BTO migration blog

Spring and autumn are exciting times for anyone who watches birds. Here on this blog we will make predictions about when to expect migrant arrivals and departures, so that you know when and where to see these well-travelled birds.

Friday, 19 May 2017

Hirundines in a hurry!

Ordinarily mid-May sees spring migration begin to slow but with northerly winds dominating the early part of the spring, several species seem to have been held-up, and the last few days have seen hirundines on the move, mostly House Martins but also smaller numbers of Swallows and Sand Martins too. Early indications from the BTO House Martin survey suggest that it is a slow start to their breeding season; perhaps there are still birds that haven’t arrived back yet.

There will still be plenty of birds on the move and, for some, now is the time to catch up with them. Arctic Terns will peak in the next week or so, mainly moving up the west coast but also through the Severn and Trent valleys, as some of them make their way into the North Sea. This is also a good time to look out for Long-tailed Skuas, with the very best site being Aird an Runair, the most westerly point of the island of Uist in the Western Isles.

Arctic Terns by Jamie MacArthur

Nightjars typically arrive back on their breeding territories around mid-May and migrants birds can be found almost anywhere, and if you stand any chance of seeing Golden Oriole in Britain, now is the time.

May is the month that Honey Buzzard arrive back and in the right weather conditions, move through the country. South-easterlies are what is needed, and if we do get winds from this direction in the next couple of weeks it could get exciting, with Red-spotted Bluethroats, Wrynecks, Red-backed Shrikes and Icterine Warblers turning up.

Red-spotted Bluethroat by Edmund Fellowes

The weather over the weekend is due to turn southerly for a short time with a hint of south-easterly early next week, whether or not this will be strong enough, or come from far enough east to turn up eastern bound migrants will have to be seen but it will be a change from the westerlies of the last week or so and a change in wind direction quite often turns birds up and allows others to move.

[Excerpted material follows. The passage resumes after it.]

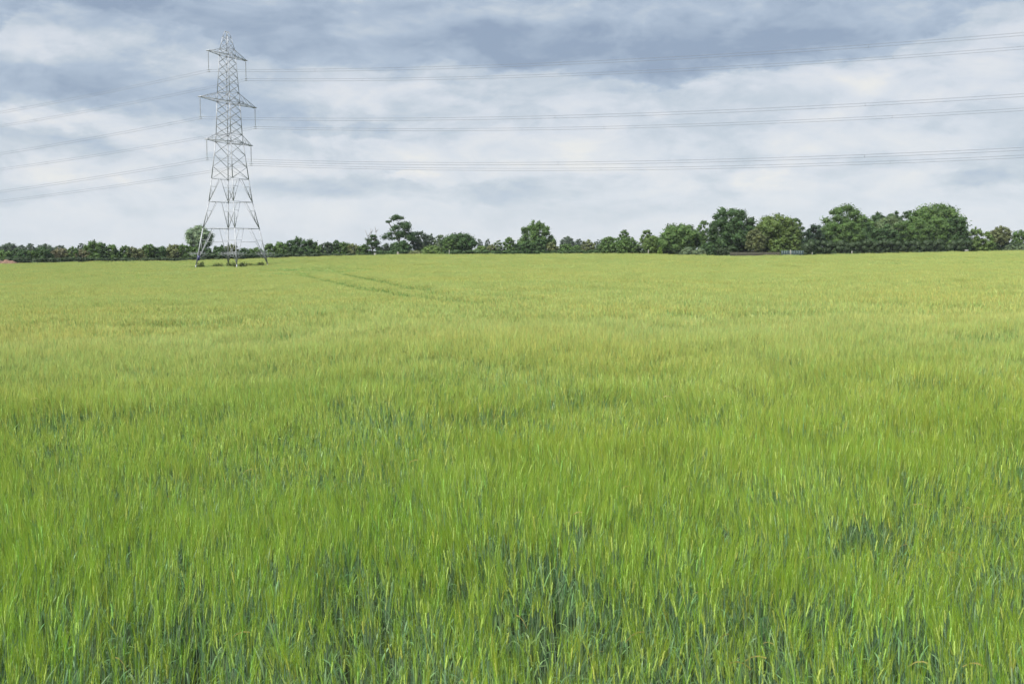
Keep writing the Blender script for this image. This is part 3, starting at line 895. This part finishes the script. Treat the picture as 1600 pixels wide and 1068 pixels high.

At this time of the year anything can turn up, as evidenced by the Great Reed Warbler that was found in a tiny reedbed on the BTO’s Nunnery Lakes reserve in Norfolk, the first for the site. It would be fantastic if it was followed up with a Crag Martin next week.

Great Reed Warbler by Mike Symes

Friday, 5 May 2017

Wind stuck in the north

With the wind stuck in the north migration has slowed a little but not come to a halt. Fortunately there has been varying degrees of east in the wind and this has resulted in what could be described as a Black Tern week, with birds being reported from many wetland and seawatching sites across the country.

Black Tern by Lawrence G Baxter
What is really obvious is the lack of Swifts. A small number have arrived but the usual mass arrival during the first few days of May hasn’t happened. The stiff northerlies are definitely blocking a mass arrival at the moment but as soon as conditions allow we should be in for an impressive movement of these amazing birds, this may well happen midweek when, if the forecasters are correct, we will experience a short period of light southerly winds.

This will also allow some of our later spring migrants to arrive too, and it is well worth looking out for Spotted Flycatchers. For those lucky enough to have easy access to the coast skuas, in particular Pomarine Skuas, will be on the move, along with more Black Terns, Little Gulls and Arctic Terns. South-easterlies are the ideal conditions for these and we might just be lucky midweek.

Pomarine Skua by Jo Pender
Now is the time to catch-up with a few waders as they make their way north, in particular Whimbrel, Dotterel and Wood Sandpiper.

Dotterel by Edmund Fellowes
We are just coming into the period when some of our scarcer migrants move and the right now is a great time to look out for Golden Orioles, Red-backed Shrikes and Wrynecks.